Com um início a lembrar Georgia on my mind, a banda toca Benjamim, composição de Sobral e André Rosinha, seguido do devaneio mais swingado Something real, aqui com espaço para o improviso e para a trio de instrumentistas brilhar. De repente as Obras do Fidalgo são um clube de jazz. “Devem estar a pensar: fomos enganados. Não foi nada disto que eu vi no festival”, brinca. Salvador tem jazz e espalha-se pelo corpo. Tem carisma na atitude e na voz, que não compromete ao vivo e desdobra-se em várias camadas. É sobretudo um músico de palco, onde transforma as composições.

“Vou tocar uma música nova”, diz. Pela primeira vez, depois de várias tentativas goradas de alguns elementos do público para tentar que se fizesse silêncio na plateia, não se ouve um pio. Levantam-se os telemóveis preparados para o que poderá vir a seguir. Sai Amar pelos dois. “Não me acredito, o telemóvel ficou sem bateria”, diz uma jovem. “Logo agora que ia fazer um directo”, continua com uma voz de pesar. O público cantou e celebrou a vitória do novo herói nacional. “És o maior”, grita-se. Como quando num jogo de futebol com o aproximar dos últimos minutos não há mais nada para resolver, no final da música parte do público debanda. Toca-se mais uma e fazem-se as despedidas que antecipavam um encore.
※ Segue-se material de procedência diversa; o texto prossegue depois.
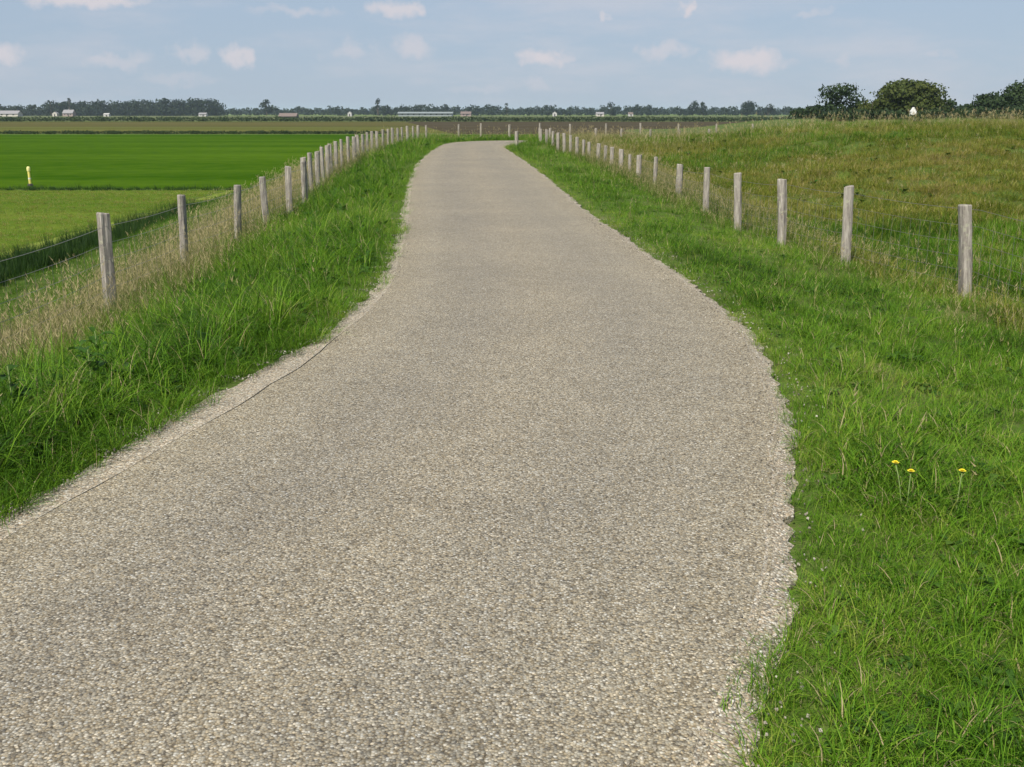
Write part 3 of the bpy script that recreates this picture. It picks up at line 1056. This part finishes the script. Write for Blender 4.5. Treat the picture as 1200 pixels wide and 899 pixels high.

Voltam para mais duas, a primeira com Salvador sozinho ao piano e acaba com um improviso blues com uma letra tirada na hora que contava a história inventada  que começa num encontro com alguém do sexo feminino que se adivinhava promissor e termina com um desfecho que fica no segredo dos que aguentaram até ao fim. Hora e meia depois do início do concerto despede-se: “O meu nome é Salvador Sobral e espero que me possam voltar ver em breve noutro sítio.”